▶ ENTRIES SUPPLIED:

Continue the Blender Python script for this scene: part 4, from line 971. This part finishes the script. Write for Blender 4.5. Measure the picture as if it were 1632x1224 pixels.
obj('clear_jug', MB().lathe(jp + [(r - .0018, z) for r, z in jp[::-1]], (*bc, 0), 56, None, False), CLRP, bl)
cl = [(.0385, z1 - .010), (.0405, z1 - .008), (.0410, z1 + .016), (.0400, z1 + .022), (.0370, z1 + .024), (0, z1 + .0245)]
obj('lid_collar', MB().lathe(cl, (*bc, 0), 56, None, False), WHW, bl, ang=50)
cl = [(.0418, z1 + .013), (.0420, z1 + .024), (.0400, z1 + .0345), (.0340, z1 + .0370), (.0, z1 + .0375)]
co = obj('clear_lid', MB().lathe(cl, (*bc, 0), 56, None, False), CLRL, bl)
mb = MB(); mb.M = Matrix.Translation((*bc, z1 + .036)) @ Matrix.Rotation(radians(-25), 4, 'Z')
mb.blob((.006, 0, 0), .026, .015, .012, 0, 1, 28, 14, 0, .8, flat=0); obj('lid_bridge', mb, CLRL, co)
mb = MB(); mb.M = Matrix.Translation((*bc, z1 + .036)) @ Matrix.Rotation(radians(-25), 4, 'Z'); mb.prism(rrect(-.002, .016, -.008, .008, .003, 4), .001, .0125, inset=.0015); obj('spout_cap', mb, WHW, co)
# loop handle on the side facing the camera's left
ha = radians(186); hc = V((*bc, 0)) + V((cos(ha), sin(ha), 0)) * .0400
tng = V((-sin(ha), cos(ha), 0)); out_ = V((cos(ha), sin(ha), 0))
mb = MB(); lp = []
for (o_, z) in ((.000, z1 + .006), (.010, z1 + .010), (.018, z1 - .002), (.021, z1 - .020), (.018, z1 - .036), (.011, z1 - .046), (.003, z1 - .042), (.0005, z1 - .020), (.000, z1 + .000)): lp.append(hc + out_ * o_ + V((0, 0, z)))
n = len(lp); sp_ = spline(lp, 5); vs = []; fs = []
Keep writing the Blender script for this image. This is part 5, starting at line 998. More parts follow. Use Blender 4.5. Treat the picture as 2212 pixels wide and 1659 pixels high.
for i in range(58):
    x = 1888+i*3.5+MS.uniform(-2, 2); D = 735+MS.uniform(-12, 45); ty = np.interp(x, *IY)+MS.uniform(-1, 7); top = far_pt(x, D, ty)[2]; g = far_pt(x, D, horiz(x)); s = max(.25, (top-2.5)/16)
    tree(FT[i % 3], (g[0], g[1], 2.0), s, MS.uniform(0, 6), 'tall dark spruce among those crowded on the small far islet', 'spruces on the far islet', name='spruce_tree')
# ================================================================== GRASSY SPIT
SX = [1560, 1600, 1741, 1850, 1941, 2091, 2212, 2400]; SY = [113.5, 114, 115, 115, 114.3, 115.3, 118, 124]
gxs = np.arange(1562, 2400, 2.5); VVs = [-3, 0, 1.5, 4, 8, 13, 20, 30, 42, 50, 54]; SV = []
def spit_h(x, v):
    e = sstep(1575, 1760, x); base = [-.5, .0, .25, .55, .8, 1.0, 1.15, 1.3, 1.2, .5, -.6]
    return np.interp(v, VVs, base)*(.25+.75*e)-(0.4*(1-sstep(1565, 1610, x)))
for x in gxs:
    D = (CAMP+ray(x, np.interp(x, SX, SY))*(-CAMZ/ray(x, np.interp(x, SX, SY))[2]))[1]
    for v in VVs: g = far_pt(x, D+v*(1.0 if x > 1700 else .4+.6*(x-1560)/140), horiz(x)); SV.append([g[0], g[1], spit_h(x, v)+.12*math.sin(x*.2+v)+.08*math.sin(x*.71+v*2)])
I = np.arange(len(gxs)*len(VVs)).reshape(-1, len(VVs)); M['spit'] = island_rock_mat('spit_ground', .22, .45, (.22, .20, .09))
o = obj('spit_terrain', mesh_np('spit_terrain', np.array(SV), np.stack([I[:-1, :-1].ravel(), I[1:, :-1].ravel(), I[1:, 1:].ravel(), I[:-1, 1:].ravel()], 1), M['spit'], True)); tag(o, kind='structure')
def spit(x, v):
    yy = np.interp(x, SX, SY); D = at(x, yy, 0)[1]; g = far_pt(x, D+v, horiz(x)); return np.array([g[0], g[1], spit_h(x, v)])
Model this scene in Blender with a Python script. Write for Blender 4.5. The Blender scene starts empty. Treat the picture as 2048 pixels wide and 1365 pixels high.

▶ TASK INSTRUCTIONS:
Write out the material from the first line to the last, exactly.

▶ SOLVED EXERCISE:
Continue the Blender Python script for this scene: part 4, from line 971. This part finishes the script. Write for Blender 4.5. Measure the picture as if it were 1632x1224 pixels.
obj('clear_jug', MB().lathe(jp + [(r - .0018, z) for r, z in jp[::-1]], (*bc, 0), 56, None, False), CLRP, bl)
cl = [(.0385, z1 - .010), (.0405, z1 - .008), (.0410, z1 + .016), (.0400, z1 + .022), (.0370, z1 + .024), (0, z1 + .0245)]
obj('lid_collar', MB().lathe(cl, (*bc, 0), 56, None, False), WHW, bl, ang=50)
cl = [(.0418, z1 + .013), (.0420, z1 + .024), (.0400, z1 + .0345), (.0340, z1 + .0370), (.0, z1 + .0375)]
co = obj('clear_lid', MB().lathe(cl, (*bc, 0), 56, None, False), CLRL, bl)
mb = MB(); mb.M = Matrix.Translation((*bc, z1 + .036)) @ Matrix.Rotation(radians(-25), 4, 'Z')
mb.blob((.006, 0, 0), .026, .015, .012, 0, 1, 28, 14, 0, .8, flat=0); obj('lid_bridge', mb, CLRL, co)
mb = MB(); mb.M = Matrix.Translation((*bc, z1 + .036)) @ Matrix.Rotation(radians(-25), 4, 'Z'); mb.prism(rrect(-.002, .016, -.008, .008, .003, 4), .001, .0125, inset=.0015); obj('spout_cap', mb, WHW, co)
# loop handle on the side facing the camera's left
ha = radians(186); hc = V((*bc, 0)) + V((cos(ha), sin(ha), 0)) * .0400
tng = V((-sin(ha), cos(ha), 0)); out_ = V((cos(ha), sin(ha), 0))
mb = MB(); lp = []
for (o_, z) in ((.000, z1 + .006), (.010, z1 + .010), (.018, z1 - .002), (.021, z1 - .020), (.018, z1 - .036), (.011, z1 - .046), (.003, z1 - .042), (.0005, z1 - .020), (.000, z1 + .000)): lp.append(hc + out_ * o_ + V((0, 0, z)))
n = len(lp); sp_ = spline(lp, 5); vs = []; fs = []
Keep writing the Blender script for this image. This is part 5, starting at line 998. More parts follow. Use Blender 4.5. Treat the picture as 2212 pixels wide and 1659 pixels high.
for i in range(58):
    x = 1888+i*3.5+MS.uniform(-2, 2); D = 735+MS.uniform(-12, 45); ty = np.interp(x, *IY)+MS.uniform(-1, 7); top = far_pt(x, D, ty)[2]; g = far_pt(x, D, horiz(x)); s = max(.25, (top-2.5)/16)
    tree(FT[i % 3], (g[0], g[1], 2.0), s, MS.uniform(0, 6), 'tall dark spruce among those crowded on the small far islet', 'spruces on the far islet', name='spruce_tree')
# ================================================================== GRASSY SPIT
SX = [1560, 1600, 1741, 1850, 1941, 2091, 2212, 2400]; SY = [113.5, 114, 115, 115, 114.3, 115.3, 118, 124]
gxs = np.arange(1562, 2400, 2.5); VVs = [-3, 0, 1.5, 4, 8, 13, 20, 30, 42, 50, 54]; SV = []
def spit_h(x, v):
    e = sstep(1575, 1760, x); base = [-.5, .0, .25, .55, .8, 1.0, 1.15, 1.3, 1.2, .5, -.6]
    return np.interp(v, VVs, base)*(.25+.75*e)-(0.4*(1-sstep(1565, 1610, x)))
for x in gxs:
    D = (CAMP+ray(x, np.interp(x, SX, SY))*(-CAMZ/ray(x, np.interp(x, SX, SY))[2]))[1]
    for v in VVs: g = far_pt(x, D+v*(1.0 if x > 1700 else .4+.6*(x-1560)/140), horiz(x)); SV.append([g[0], g[1], spit_h(x, v)+.12*math.sin(x*.2+v)+.08*math.sin(x*.71+v*2)])
I = np.arange(len(gxs)*len(VVs)).reshape(-1, len(VVs)); M['spit'] = island_rock_mat('spit_ground', .22, .45, (.22, .20, .09))
o = obj('spit_terrain', mesh_np('spit_terrain', np.array(SV), np.stack([I[:-1, :-1].ravel(), I[1:, :-1].ravel(), I[1:, 1:].ravel(), I[:-1, 1:].ravel()], 1), M['spit'], True)); tag(o, kind='structure')
def spit(x, v):
    yy = np.interp(x, SX, SY); D = at(x, yy, 0)[1]; g = far_pt(x, D+v, horiz(x)); return np.array([g[0], g[1], spit_h(x, v)])
Model this scene in Blender with a Python script. Write for Blender 4.5. The Blender scene starts empty. Treat the picture as 2048 pixels wide and 1365 pixels high.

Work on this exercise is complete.